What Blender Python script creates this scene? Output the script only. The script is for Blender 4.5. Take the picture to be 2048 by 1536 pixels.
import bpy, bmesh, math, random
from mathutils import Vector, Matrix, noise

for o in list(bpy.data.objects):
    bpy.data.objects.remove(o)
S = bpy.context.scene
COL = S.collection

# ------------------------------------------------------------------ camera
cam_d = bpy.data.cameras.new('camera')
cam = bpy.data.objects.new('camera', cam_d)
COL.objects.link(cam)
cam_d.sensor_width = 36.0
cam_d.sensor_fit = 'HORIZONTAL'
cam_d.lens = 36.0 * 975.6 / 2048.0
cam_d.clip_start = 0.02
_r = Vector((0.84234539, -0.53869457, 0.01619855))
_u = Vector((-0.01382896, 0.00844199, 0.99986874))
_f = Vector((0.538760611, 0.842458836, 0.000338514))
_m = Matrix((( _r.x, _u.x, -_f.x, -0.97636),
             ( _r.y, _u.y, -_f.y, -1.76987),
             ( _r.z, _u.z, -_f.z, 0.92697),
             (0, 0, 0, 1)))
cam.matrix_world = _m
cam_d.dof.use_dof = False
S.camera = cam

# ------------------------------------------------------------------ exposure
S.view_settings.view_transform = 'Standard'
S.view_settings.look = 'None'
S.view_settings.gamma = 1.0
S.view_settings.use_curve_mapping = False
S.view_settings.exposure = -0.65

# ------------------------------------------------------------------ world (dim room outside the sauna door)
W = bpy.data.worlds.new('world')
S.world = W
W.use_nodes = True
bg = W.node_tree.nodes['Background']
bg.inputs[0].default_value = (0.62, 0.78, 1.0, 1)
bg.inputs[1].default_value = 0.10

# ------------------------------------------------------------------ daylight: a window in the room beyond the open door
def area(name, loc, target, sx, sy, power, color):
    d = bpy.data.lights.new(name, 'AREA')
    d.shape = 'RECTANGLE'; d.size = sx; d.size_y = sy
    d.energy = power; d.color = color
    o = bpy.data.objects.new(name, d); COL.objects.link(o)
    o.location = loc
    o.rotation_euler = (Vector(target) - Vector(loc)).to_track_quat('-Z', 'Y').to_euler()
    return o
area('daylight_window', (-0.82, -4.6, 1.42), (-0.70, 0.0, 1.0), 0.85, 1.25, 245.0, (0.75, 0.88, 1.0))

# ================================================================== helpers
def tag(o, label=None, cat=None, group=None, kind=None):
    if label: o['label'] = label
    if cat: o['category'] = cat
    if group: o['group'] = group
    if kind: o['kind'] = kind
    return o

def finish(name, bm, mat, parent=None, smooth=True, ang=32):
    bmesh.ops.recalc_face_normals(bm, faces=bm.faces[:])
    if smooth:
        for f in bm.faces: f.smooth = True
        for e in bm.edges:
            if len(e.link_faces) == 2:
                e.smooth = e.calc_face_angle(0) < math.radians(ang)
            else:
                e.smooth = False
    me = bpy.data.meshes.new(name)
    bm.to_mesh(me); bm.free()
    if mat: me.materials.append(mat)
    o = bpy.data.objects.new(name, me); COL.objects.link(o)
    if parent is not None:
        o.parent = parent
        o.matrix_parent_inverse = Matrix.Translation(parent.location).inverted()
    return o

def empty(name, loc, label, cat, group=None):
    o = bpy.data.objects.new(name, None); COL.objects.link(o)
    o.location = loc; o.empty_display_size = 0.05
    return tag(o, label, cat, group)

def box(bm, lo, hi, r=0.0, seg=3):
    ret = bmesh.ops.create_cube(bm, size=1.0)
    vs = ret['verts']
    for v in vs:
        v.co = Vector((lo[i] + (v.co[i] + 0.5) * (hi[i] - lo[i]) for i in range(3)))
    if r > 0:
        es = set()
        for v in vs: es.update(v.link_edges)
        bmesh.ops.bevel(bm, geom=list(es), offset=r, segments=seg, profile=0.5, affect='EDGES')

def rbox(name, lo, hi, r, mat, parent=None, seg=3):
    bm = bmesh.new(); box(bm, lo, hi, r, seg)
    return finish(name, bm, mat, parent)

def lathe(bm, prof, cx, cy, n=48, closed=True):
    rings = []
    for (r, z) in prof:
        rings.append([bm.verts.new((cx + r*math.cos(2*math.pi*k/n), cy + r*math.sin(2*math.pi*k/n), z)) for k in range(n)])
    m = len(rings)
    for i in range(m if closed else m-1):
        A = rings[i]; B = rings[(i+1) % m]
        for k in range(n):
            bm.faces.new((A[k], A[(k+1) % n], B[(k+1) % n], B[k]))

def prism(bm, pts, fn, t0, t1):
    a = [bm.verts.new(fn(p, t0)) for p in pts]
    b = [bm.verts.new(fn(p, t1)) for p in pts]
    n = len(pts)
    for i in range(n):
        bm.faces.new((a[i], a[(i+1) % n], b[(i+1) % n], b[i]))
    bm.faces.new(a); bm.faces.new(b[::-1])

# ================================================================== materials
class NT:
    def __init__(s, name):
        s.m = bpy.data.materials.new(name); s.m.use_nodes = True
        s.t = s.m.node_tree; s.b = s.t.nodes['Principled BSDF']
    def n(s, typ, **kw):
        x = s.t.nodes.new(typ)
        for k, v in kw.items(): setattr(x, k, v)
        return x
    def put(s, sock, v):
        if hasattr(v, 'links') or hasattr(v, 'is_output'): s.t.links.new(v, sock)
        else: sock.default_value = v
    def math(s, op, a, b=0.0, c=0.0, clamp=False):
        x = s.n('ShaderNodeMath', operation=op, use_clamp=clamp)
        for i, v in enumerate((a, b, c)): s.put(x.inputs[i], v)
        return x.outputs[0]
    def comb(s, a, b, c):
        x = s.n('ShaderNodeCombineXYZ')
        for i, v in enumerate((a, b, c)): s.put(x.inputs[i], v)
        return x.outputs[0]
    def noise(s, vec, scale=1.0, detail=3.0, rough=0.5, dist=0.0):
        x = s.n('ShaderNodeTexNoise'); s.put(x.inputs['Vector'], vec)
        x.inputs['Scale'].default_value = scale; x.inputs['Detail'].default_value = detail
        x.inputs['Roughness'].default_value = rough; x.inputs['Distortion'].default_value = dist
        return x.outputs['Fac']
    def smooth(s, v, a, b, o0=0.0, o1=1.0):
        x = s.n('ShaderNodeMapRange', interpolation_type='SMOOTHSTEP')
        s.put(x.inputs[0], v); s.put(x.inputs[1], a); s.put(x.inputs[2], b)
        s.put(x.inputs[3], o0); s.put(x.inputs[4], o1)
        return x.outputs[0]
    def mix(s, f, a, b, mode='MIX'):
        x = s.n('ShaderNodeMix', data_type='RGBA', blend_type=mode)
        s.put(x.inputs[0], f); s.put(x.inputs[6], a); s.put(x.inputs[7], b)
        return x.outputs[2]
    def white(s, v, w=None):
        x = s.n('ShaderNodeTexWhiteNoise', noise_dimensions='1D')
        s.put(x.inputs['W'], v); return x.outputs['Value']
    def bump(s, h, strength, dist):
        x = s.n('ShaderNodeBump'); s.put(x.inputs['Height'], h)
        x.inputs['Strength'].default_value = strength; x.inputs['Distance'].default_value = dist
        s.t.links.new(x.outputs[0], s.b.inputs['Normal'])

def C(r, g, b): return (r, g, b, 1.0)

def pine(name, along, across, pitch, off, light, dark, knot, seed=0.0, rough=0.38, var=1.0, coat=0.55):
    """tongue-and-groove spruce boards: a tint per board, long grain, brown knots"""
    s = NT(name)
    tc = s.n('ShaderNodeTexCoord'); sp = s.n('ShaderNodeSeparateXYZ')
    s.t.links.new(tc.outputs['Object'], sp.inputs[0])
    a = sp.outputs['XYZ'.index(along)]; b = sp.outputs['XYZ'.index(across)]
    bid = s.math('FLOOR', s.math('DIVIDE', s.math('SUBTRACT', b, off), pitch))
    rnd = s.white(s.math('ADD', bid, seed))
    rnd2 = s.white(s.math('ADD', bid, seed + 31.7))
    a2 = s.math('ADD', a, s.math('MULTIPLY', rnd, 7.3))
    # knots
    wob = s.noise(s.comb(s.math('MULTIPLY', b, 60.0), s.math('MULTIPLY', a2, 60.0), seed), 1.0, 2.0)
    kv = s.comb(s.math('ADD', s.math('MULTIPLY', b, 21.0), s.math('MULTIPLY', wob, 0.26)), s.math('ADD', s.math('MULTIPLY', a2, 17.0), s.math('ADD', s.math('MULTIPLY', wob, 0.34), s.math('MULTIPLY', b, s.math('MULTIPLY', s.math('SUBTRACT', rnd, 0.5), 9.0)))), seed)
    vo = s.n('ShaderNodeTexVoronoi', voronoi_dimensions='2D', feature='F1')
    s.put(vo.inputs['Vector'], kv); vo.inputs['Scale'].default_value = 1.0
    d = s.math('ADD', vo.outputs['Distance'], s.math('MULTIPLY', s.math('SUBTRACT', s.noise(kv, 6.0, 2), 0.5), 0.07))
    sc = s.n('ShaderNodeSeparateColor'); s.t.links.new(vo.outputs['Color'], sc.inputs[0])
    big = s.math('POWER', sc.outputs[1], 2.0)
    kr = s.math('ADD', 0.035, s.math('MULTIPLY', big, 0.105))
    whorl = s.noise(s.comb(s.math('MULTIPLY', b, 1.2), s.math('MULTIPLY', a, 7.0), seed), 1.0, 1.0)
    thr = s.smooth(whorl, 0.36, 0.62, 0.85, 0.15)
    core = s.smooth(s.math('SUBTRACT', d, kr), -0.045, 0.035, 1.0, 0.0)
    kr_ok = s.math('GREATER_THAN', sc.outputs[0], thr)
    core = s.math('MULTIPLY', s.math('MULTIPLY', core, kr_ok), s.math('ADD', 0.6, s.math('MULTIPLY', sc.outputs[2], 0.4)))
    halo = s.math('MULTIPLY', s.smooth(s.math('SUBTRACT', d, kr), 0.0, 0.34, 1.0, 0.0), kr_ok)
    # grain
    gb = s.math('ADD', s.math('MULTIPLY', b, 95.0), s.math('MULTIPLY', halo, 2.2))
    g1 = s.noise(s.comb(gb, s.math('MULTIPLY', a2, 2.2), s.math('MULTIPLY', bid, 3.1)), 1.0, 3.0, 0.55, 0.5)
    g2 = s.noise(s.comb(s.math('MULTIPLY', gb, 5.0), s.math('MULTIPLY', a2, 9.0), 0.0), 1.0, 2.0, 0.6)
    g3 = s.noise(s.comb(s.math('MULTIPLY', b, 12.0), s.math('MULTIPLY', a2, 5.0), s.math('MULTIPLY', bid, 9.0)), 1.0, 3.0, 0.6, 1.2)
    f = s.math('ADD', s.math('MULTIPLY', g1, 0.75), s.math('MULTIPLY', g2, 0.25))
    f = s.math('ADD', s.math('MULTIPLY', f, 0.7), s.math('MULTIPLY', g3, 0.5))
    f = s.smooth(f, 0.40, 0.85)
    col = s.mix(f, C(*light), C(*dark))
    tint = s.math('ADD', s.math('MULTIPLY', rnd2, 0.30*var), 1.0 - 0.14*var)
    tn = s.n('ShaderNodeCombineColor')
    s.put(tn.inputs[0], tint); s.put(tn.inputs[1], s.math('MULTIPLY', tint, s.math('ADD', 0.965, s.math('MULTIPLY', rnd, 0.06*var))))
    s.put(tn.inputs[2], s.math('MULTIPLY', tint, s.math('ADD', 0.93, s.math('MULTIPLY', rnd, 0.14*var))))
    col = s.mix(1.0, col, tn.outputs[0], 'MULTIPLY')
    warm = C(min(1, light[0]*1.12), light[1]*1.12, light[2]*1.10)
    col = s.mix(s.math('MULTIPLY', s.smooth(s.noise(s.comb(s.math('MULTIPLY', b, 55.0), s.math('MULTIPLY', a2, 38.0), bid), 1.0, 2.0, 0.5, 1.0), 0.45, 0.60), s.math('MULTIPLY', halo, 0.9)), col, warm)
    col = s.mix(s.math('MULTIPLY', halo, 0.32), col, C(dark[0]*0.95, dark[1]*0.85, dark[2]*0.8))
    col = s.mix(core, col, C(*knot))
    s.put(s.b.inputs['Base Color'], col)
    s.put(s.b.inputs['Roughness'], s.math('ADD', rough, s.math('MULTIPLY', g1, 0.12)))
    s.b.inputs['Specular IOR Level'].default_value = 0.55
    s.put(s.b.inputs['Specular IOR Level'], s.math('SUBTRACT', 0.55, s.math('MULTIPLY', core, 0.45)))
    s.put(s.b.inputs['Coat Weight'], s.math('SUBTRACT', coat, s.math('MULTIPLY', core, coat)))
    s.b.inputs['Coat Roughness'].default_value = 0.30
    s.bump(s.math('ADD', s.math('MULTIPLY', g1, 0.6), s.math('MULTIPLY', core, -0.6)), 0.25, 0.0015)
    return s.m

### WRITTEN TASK
Using the material above, quote the first line and each line after it, stopping at and including the line that holds "S.camera = cam".

### THE OUTPUT
What Blender Python script creates this scene? Output the script only. The script is for Blender 4.5. Take the picture to be 2048 by 1536 pixels.
import bpy, bmesh, math, random
from mathutils import Vector, Matrix, noise

for o in list(bpy.data.objects):
    bpy.data.objects.remove(o)
S = bpy.context.scene
COL = S.collection

# ------------------------------------------------------------------ camera
cam_d = bpy.data.cameras.new('camera')
cam = bpy.data.objects.new('camera', cam_d)
COL.objects.link(cam)
cam_d.sensor_width = 36.0
cam_d.sensor_fit = 'HORIZONTAL'
cam_d.lens = 36.0 * 975.6 / 2048.0
cam_d.clip_start = 0.02
_r = Vector((0.84234539, -0.53869457, 0.01619855))
_u = Vector((-0.01382896, 0.00844199, 0.99986874))
_f = Vector((0.538760611, 0.842458836, 0.000338514))
_m = Matrix((( _r.x, _u.x, -_f.x, -0.97636),
             ( _r.y, _u.y, -_f.y, -1.76987),
             ( _r.z, _u.z, -_f.z, 0.92697),
             (0, 0, 0, 1)))
cam.matrix_world = _m
cam_d.dof.use_dof = False
S.camera = cam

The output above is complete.